Euler characteristics of homogeneous and weighted-homogeneous hypersurfaces

TL;DR

This paper develops methods to compute the quadratic Euler characteristic of smooth hypersurfaces in projective and weighted projective spaces over a field, exploring quadratic refinements of classical formulas and their interpretations.

Contribution

It introduces new techniques for calculating quadratic Euler characteristics and proposes conjectures on quadratic conductor formulas for hypersurface degenerations.

Findings

Derived formulas for quadratic Euler characteristics in specific degenerations.

Established quadratic conductor formulas for hypersurfaces in projective spaces.

Connected quadratic formulas with Ayoub's nearby cycles functor.

Abstract

Let $k$ be a field and let $\text{GW}(k)$ be the Grothendieck-Witt ring of virtual non-degenerate symmetric bilinear forms over $k$. We develop methods for computing the quadratic Euler characteristic $\chi(X/k)\in \text{GW}(k)$ for $X$ a smooth hypersurface in a projective space or a weighted projective space.
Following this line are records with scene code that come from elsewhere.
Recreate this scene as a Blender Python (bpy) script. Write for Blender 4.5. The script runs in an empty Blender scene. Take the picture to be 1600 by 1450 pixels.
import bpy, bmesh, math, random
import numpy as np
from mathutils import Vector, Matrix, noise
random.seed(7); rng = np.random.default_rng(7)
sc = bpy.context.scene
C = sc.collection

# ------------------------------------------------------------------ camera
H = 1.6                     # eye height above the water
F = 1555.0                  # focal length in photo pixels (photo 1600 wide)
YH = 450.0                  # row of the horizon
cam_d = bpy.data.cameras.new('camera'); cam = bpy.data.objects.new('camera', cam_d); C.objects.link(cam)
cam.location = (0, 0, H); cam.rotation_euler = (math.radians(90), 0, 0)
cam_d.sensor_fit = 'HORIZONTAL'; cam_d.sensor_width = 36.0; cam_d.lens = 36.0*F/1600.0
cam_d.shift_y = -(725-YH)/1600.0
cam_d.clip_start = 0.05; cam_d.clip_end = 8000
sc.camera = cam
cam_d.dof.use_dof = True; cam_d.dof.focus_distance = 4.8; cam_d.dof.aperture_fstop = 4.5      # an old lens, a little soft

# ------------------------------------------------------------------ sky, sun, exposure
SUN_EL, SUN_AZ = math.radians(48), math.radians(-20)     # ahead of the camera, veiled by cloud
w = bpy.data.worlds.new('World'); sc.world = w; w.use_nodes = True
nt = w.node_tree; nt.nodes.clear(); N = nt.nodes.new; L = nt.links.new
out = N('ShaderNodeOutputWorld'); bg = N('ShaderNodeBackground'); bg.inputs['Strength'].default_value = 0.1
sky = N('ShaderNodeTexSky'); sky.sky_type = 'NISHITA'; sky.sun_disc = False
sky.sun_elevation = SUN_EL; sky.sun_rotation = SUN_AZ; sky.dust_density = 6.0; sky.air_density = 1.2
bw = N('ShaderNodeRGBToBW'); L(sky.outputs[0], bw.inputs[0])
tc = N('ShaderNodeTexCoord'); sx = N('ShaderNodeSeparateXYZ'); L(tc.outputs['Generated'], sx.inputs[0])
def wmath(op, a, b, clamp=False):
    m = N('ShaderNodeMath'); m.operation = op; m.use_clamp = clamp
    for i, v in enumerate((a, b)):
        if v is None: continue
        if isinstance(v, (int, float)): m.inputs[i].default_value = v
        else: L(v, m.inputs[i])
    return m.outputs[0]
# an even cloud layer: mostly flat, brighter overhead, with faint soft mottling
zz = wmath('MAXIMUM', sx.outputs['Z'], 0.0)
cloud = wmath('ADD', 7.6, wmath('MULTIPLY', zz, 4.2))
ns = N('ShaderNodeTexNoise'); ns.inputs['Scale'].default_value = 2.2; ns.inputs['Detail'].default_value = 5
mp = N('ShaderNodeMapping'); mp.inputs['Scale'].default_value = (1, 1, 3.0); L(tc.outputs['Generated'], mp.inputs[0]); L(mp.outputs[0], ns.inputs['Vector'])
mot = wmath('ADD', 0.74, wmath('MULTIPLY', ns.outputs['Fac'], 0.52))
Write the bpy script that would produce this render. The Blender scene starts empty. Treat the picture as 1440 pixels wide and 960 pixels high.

We raise the question of a quadratic refinement of classical conductor formulas and find such a formula for the degeneration of a smooth hypersurface $X$ in $\mathbb{P}^{n+1}$ to the cone over a smooth hyperplane section of $X$; we also find a similar formula in the weighted homogeneous case. We formulate a conjecture that generalizes these computations to similar types of degenerations. Finally, we give an interpretation of the quadratic conductor formulas in terms of Ayoub's nearby cycles functor.